» WORK TO BE COMPLETED: Exactly as written, quote every line that follows, skipping the images.

» LISTED ENTRIES:
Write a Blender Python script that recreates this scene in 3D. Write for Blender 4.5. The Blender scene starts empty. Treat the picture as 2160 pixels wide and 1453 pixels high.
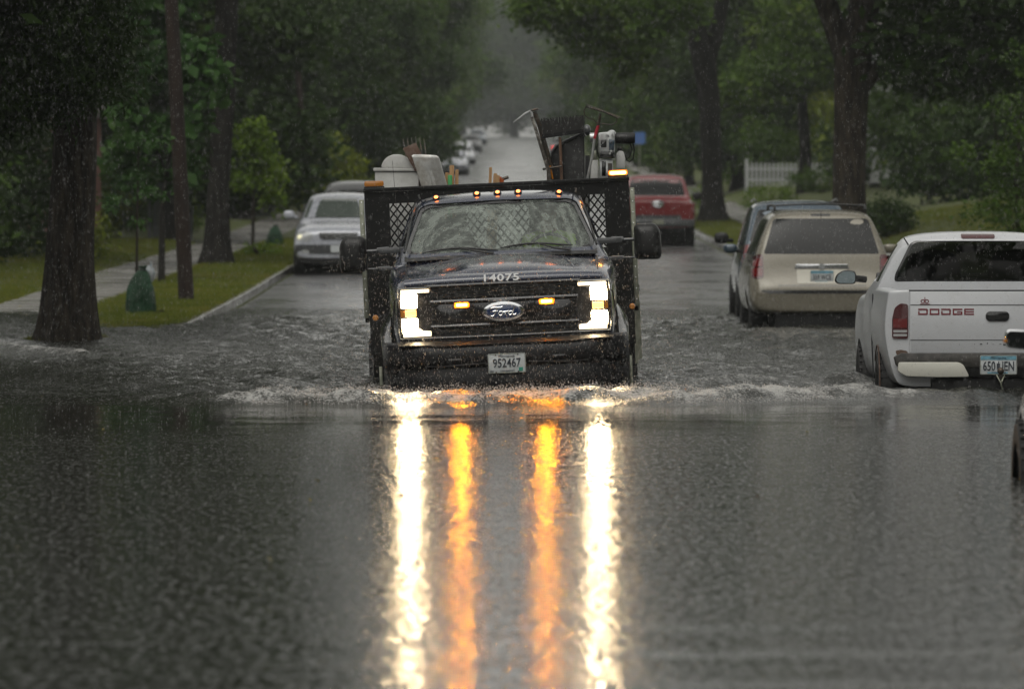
import bpy, bmesh, math, random
import numpy as np
from mathutils import Vector, Matrix
from mathutils.bvhtree import BVHTree
R = math.radians
SC = bpy.context.scene
COL = SC.collection

# ---------------------------------------------------------------- camera
CAMZ = 1.42
cam_d = bpy.data.cameras.new('camera')
cam = bpy.data.objects.new('camera', cam_d)
COL.objects.link(cam)
SC.camera = cam
cam.location = (0, 0, CAMZ)
cam.rotation_euler = (R(90) - math.atan(263.5 / 12000), 0, 0)
cam_d.sensor_width = 36
cam_d.lens = 200
cam_d.clip_start = 0.5
cam_d.clip_end = 4000
cam_d.dof.use_dof = True
cam_d.dof.focus_distance = 46.3
cam_d.dof.aperture_fstop = 4.6

# ---------------------------------------------------------------- world, sun, exposure
SUN_EL, SUN_AZ = R(62), R(200)
world = bpy.data.worlds.new('World')
SC.world = world
world.use_nodes = True
wn = world.node_tree.nodes; wl = world.node_tree.links
bg = wn['Background']
sky = wn.new('ShaderNodeTexSky'); sky.sky_type = 'NISHITA'; sky.sun_disc = False
sky.sun_elevation = SUN_EL; sky.sun_rotation = SUN_AZ
sky.air_density = 1.0; sky.dust_density = 2.0; sky.ozone_density = 1.0
hsv = wn.new('ShaderNodeHueSaturation'); hsv.inputs['Saturation'].default_value = 0.03
wl.new(sky.outputs[0], hsv.inputs['Color']); tn = wn.new('ShaderNodeMix'); tn.data_type = 'RGBA'; tn.blend_type = 'MULTIPLY'; tn.inputs['Factor'].default_value = 1; tn.inputs['B'].default_value = (1.0, .985, .925, 1)
wl.new(hsv.outputs[0], tn.inputs['A']); wl.new(tn.outputs['Result'], bg.inputs['Color'])
bg.inputs['Strength'].default_value = 0.12
sd = bpy.data.lights.new('sun', 'SUN'); sd.energy = 0.6; sd.angle = R(60); sd.color = (1, .97, .92)
sun = bpy.data.objects.new('sun', sd); COL.objects.link(sun)
sun.rotation_euler = (R(90) - SUN_EL, 0, -SUN_AZ + math.pi)
SC.view_settings.view_transform = 'Standard'
SC.view_settings.look = 'None'
SC.view_settings.gamma = 1
SC.view_settings.exposure = 0.5
SC.render.engine = 'CYCLES'
cy = SC.cycles
cy.use_denoising = True
cy.max_bounces = 6; cy.diffuse_bounces = 2; cy.glossy_bounces = 3; cy.transmission_bounces = 4
cy.transparent_max_bounces = 12; cy.volume_bounces = 0
cy.sample_clamp_indirect = 60
cy.caustics_reflective = False; cy.caustics_refractive = False

# ---------------------------------------------------------------- geometry helpers
F = 12000.0
def wx(px, Y): return (px - 1080) / F * Y
def wz(py, Y): return CAMZ - (py - 463) / F * Y
def pt(px, py, Y): return (wx(px, Y), Y, wz(py, Y))

def tag(o, label=None, cat=None, group=None, kind=None):
    if label: o['label'] = label
    if cat: o['category'] = cat
    if group: o['group'] = group
    if kind: o['kind'] = kind
    return o

def empty(name, loc=(0, 0, 0), rot=(0, 0, 0)):
    o = bpy.data.objects.new(name, None); COL.objects.link(o)
    o.location = loc; o.rotation_euler = rot; o.empty_display_size = .2
    return o

def link(name, me, mat=None, parent=None, loc=(0, 0, 0)):
    o = bpy.data.objects.new(name, me); COL.objects.link(o)
    if mat is not None and not me.materials: me.materials.append(mat)
    if parent is not None: o.parent = parent
    o.location = loc
    return o

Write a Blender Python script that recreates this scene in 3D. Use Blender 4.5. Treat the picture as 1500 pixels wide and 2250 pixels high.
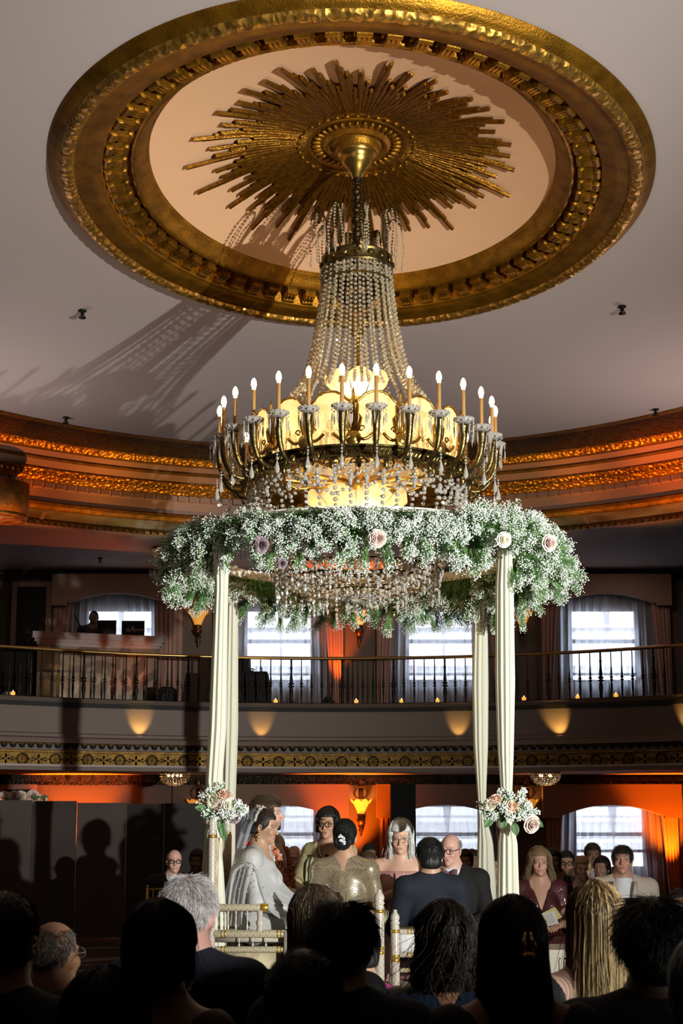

» FULL RESPONSE:
Write a Blender Python script that recreates this scene in 3D. Write for Blender 4.5. The Blender scene starts empty. Treat the picture as 2160 pixels wide and 1453 pixels high.
import bpy, bmesh, math, random
import numpy as np
from mathutils import Vector, Matrix
from mathutils.bvhtree import BVHTree
R = math.radians
SC = bpy.context.scene
COL = SC.collection

# ---------------------------------------------------------------- camera
CAMZ = 1.42
cam_d = bpy.data.cameras.new('camera')
cam = bpy.data.objects.new('camera', cam_d)
COL.objects.link(cam)
SC.camera = cam
cam.location = (0, 0, CAMZ)
cam.rotation_euler = (R(90) - math.atan(263.5 / 12000), 0, 0)
cam_d.sensor_width = 36
cam_d.lens = 200
cam_d.clip_start = 0.5
cam_d.clip_end = 4000
cam_d.dof.use_dof = True
cam_d.dof.focus_distance = 46.3
cam_d.dof.aperture_fstop = 4.6

# ---------------------------------------------------------------- world, sun, exposure
SUN_EL, SUN_AZ = R(62), R(200)
world = bpy.data.worlds.new('World')
SC.world = world
world.use_nodes = True
wn = world.node_tree.nodes; wl = world.node_tree.links
bg = wn['Background']
sky = wn.new('ShaderNodeTexSky'); sky.sky_type = 'NISHITA'; sky.sun_disc = False
sky.sun_elevation = SUN_EL; sky.sun_rotation = SUN_AZ
sky.air_density = 1.0; sky.dust_density = 2.0; sky.ozone_density = 1.0
hsv = wn.new('ShaderNodeHueSaturation'); hsv.inputs['Saturation'].default_value = 0.03
wl.new(sky.outputs[0], hsv.inputs['Color']); tn = wn.new('ShaderNodeMix'); tn.data_type = 'RGBA'; tn.blend_type = 'MULTIPLY'; tn.inputs['Factor'].default_value = 1; tn.inputs['B'].default_value = (1.0, .985, .925, 1)
wl.new(hsv.outputs[0], tn.inputs['A']); wl.new(tn.outputs['Result'], bg.inputs['Color'])
bg.inputs['Strength'].default_value = 0.12
sd = bpy.data.lights.new('sun', 'SUN'); sd.energy = 0.6; sd.angle = R(60); sd.color = (1, .97, .92)
sun = bpy.data.objects.new('sun', sd); COL.objects.link(sun)
sun.rotation_euler = (R(90) - SUN_EL, 0, -SUN_AZ + math.pi)
SC.view_settings.view_transform = 'Standard'
SC.view_settings.look = 'None'
SC.view_settings.gamma = 1
SC.view_settings.exposure = 0.5
SC.render.engine = 'CYCLES'
cy = SC.cycles
cy.use_denoising = True
cy.max_bounces = 6; cy.diffuse_bounces = 2; cy.glossy_bounces = 3; cy.transmission_bounces = 4
cy.transparent_max_bounces = 12; cy.volume_bounces = 0
cy.sample_clamp_indirect = 60
cy.caustics_reflective = False; cy.caustics_refractive = False

# ---------------------------------------------------------------- geometry helpers
F = 12000.0
def wx(px, Y): return (px - 1080) / F * Y
def wz(py, Y): return CAMZ - (py - 463) / F * Y
def pt(px, py, Y): return (wx(px, Y), Y, wz(py, Y))

def tag(o, label=None, cat=None, group=None, kind=None):
    if label: o['label'] = label
    if cat: o['category'] = cat
    if group: o['group'] = group
    if kind: o['kind'] = kind
    return o

def empty(name, loc=(0, 0, 0), rot=(0, 0, 0)):
    o = bpy.data.objects.new(name, None); COL.objects.link(o)
    o.location = loc; o.rotation_euler = rot; o.empty_display_size = .2
    return o

def link(name, me, mat=None, parent=None, loc=(0, 0, 0)):
    o = bpy.data.objects.new(name, me); COL.objects.link(o)
    if mat is not None and not me.materials: me.materials.append(mat)
    if parent is not None: o.parent = parent
    o.location = loc
    return o

Write a Blender Python script that recreates this scene in 3D. Use Blender 4.5. Treat the picture as 1500 pixels wide and 2250 pixels high.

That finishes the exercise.